Kasky was a student survivor at MSD and was a co-founder of March for Our Lives. He’s going on the trip, he says, to keep the issue of gun violence and mass shootings on the front burner.
“Well I’m not letting people stop talking about Parkland, it won’t happen, and that’s why we’re visiting these cities, because they feel exactly what we feel,” Manuel Oliver said.
The bus is intentionally flying an American flag, because Oliver says as a symbol, the flag has been used by some to glorify the gun industry.
“What is more patriotic and loyal to our country, endorse the gun industry or save lives?” Manuel Oliver said. “We share the flag, my friends, you don’t own it.”
One of the themes we heard today was that five years after the Parkland tragedy, nothing has changed.
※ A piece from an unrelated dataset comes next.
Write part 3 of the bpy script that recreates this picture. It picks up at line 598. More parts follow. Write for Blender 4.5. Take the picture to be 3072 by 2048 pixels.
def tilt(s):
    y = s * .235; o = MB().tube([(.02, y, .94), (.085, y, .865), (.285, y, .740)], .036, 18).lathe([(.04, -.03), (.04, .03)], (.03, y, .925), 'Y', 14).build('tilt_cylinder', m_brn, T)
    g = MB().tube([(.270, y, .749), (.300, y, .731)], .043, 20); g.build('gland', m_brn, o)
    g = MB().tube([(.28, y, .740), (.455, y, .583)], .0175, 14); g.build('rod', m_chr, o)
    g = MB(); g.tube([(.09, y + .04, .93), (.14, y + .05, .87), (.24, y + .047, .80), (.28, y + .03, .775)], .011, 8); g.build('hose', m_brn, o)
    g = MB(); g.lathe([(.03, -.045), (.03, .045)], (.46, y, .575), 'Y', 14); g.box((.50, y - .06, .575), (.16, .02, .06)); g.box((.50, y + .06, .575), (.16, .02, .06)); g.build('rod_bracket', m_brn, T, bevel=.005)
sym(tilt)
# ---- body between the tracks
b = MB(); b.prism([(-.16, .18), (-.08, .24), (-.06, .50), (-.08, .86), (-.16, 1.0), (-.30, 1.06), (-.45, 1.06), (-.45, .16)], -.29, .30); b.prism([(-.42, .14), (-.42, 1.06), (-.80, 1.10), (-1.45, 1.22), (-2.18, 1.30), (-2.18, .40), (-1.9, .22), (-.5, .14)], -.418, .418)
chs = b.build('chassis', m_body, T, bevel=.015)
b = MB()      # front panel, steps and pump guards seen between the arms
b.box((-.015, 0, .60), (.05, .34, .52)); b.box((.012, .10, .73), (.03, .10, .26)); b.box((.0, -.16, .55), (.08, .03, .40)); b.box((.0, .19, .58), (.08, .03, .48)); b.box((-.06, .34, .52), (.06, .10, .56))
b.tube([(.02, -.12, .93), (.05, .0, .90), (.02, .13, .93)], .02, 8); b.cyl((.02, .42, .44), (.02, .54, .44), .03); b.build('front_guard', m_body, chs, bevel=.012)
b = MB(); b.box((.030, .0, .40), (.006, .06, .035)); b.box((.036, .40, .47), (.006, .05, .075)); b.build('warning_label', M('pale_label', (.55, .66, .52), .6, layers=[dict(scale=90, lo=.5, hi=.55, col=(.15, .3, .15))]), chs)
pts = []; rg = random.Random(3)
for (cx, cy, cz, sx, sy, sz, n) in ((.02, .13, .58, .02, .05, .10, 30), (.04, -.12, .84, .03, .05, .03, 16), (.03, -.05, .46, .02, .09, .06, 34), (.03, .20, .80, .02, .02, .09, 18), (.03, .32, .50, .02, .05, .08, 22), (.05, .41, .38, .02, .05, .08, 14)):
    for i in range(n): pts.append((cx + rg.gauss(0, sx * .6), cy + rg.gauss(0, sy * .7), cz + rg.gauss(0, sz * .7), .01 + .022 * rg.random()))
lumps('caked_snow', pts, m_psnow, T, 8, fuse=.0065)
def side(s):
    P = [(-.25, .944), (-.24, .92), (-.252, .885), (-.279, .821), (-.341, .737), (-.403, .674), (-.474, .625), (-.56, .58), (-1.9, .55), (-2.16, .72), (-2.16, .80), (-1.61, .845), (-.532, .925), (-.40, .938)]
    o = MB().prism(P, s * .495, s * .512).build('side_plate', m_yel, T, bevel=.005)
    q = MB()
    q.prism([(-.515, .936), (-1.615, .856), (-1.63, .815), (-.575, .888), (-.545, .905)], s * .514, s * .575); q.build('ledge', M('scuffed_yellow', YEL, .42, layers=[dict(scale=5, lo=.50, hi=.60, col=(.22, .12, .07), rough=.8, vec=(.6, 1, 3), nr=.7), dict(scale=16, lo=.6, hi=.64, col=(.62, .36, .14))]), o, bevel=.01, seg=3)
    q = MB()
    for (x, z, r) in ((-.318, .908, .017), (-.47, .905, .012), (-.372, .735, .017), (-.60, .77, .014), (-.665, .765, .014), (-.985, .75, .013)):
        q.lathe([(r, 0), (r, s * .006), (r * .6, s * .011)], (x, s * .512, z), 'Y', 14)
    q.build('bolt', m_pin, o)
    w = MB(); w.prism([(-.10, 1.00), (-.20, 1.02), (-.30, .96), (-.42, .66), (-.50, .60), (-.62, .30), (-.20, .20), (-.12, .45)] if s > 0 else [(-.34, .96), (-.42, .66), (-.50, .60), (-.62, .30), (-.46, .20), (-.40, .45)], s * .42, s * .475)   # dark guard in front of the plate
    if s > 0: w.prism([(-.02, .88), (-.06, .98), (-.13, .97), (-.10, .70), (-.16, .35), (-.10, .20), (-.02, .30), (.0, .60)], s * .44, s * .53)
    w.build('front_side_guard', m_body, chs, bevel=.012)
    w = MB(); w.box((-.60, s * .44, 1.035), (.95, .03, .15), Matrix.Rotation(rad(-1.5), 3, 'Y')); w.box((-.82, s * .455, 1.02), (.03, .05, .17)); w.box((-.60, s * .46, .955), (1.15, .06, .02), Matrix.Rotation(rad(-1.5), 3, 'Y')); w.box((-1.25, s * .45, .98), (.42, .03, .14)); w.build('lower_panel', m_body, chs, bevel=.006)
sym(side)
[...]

That’s not entirely true. The state of Florida enacted extreme risk protection orders, raised the age to buy guns, in addition to school safety provisions.
Nationally, just a year ago, President Joe Biden signed the bi-partisan Safer Communities Act into law. It was touted as the most significant gun safety legislation in two decades, but at the signing ceremony, Manuel Oliver interrupted Biden and said that law was not enough.
“This is what we expect them to do, they did it, it’s not enough, so we need to keep on putting pressure so they do more,” he told us at the time.
Obviously, the Olivers still believe much more needs to be done to curb gun violence.